Guido Bindi
Gli Eroi de la Montagna

     DI CARLANTONIO CIRO di Silvestre, soldato nel 214° Fanteria, 5a Compagnia.
     Nacque il 27 novembre 1896. Giovane, buono, di costumi illibati, educato alla scuola del dovere, imparò il mestiere di ebanista in Atri, presso quell'artista che è Gaetano Illuminati.
     Io lo ricordo sempre come nella Pasqua del '15, quando pure nel nostro paesello soffiava l'aura calda d'entusiasmo per la guerra di liberazione. Era allora fiorente e nucleo di patriottismo il Circolo giovanile «Cola di Rienzo» che raccoglieva attorno alla sua bandiera tricolore la parte migliore del paese, giovani lavoratori del braccio e studenti. Pietracamela si vanta di aver dato i natali a Cola di Rienzo. In seno al Circolo si era pure formata una compagnia filodrammatica, e nel teatrino si dava allora una mia commediola «Antichi eroi» che rievocava la figura di Cola, destando vìvo entusiasmo patriottico.
     Il martedì dopo Pasqua si organizzò una gita campestre per festeggiare il «martedì delle frittate».
     Si andò in tanti con la bandiera sul monte detto «le piane», uno splendido altipiano donde lontano si scorge ad oriente, come una promessa, una piccola striscia dell'Adriatico!
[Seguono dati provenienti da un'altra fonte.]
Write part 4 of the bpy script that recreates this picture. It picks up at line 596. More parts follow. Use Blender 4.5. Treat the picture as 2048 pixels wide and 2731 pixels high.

Ciro era il nostro vessillifero: chi meglio poteva avere il diritto di portare il tricolore? Come era contento quel giorno! Eravamo tutti allegri nel sorriso della giovinezza: i più contenti erano i futuri soldati, e più ancora coloro che sarebbero partiti per non più tornare. Erano con noi Matteo Giardetti, Enrico Colonna che miseramente doveva finire in un momento di sconforto, forse, vinto dalla nostalgia per questa montagna lontana, Egisto Franchi che doveva tornare per morire nella sua terra.
     Ciro non ancora ventenne partì per le armi il 7 dicembre 1915, con gli altri compagni, senza pianto. Era un manipolo d'eroi: Manlio Bindi che fu ferito da quattordici schegge e perdette un occhio sull'altipiano; Giuseppe Narducci, Luca De Luca che fu ferito il 19 giugno 1918 nel basso Piave; Fortunato Sabatini che fu prigioniero in Germania e si ritrovò nella zona di Verdun, condottovi a lavorare sotto il fuoco del barbaro tedesco; Frimo Di Nardo che fu pure prigioniero e nella prigionia si ammalò di tubercolosi polmonare e morì ad Intermesoli.
     Ebbero pochi mesi di istruzione e furono incorporati nel 214° Fanteria della Brigata Arno di nuova formazione e inviati in Albania nel marzo 1916.
     Per la controffensiva alla «Strafe-expedition» la brigata Arno torna in Italia: «Dall'Albania, scriveva il nostro Ciro, sono qua sul Trentino, dove il cannone tuona notte e giorno e la fucileria nemica spesso si fa sentire. Io e i miei paesani siamo contenti di compiere il noòtro dovere di cittadini e soldati italiani». (24 giugno 1916)
     Il 29 giugno 1916 scrisse la sua ultima cartolina: lo stesso giorno cadde colpito al petto a Camporovere a qualche chilometro da Asiago riconquistata.
     Il cappellano militare del Reggimento scriveva allo zio rev.do Egidio Di Carlantonio: «Vennero a chiamarmi e quando io arrivai era per spirare. Ebbe l'Estrema Unzione e le preci ultime».
     Il Comandante della Compagnia così scriveva in data 28 luglio 1916:
     «Sull'estremo limite dell'altipiano di Asiago, mentre la sua Compagnia accorreva a rinforzare le linee nostre incalzanti il nemico colla baionetta alle reni, cadeva colpito dall'improvviso falciare di una mitragliatrice il suo Ciro. Reduce dall'aspro combattimento in cui il reggimento si trovò impegnato il giorno 17 giugno, ove Ciro si era portato da buon italiano e da ottimo soldato, entusiasta seguiva l'avanzata dei nostri inseguenti l'odiato nemico verso il violato confine. Altro non posso dirle che il suo Ciro fu sempre tale da meritarsi le lodi e l'ammirazione dei superiori».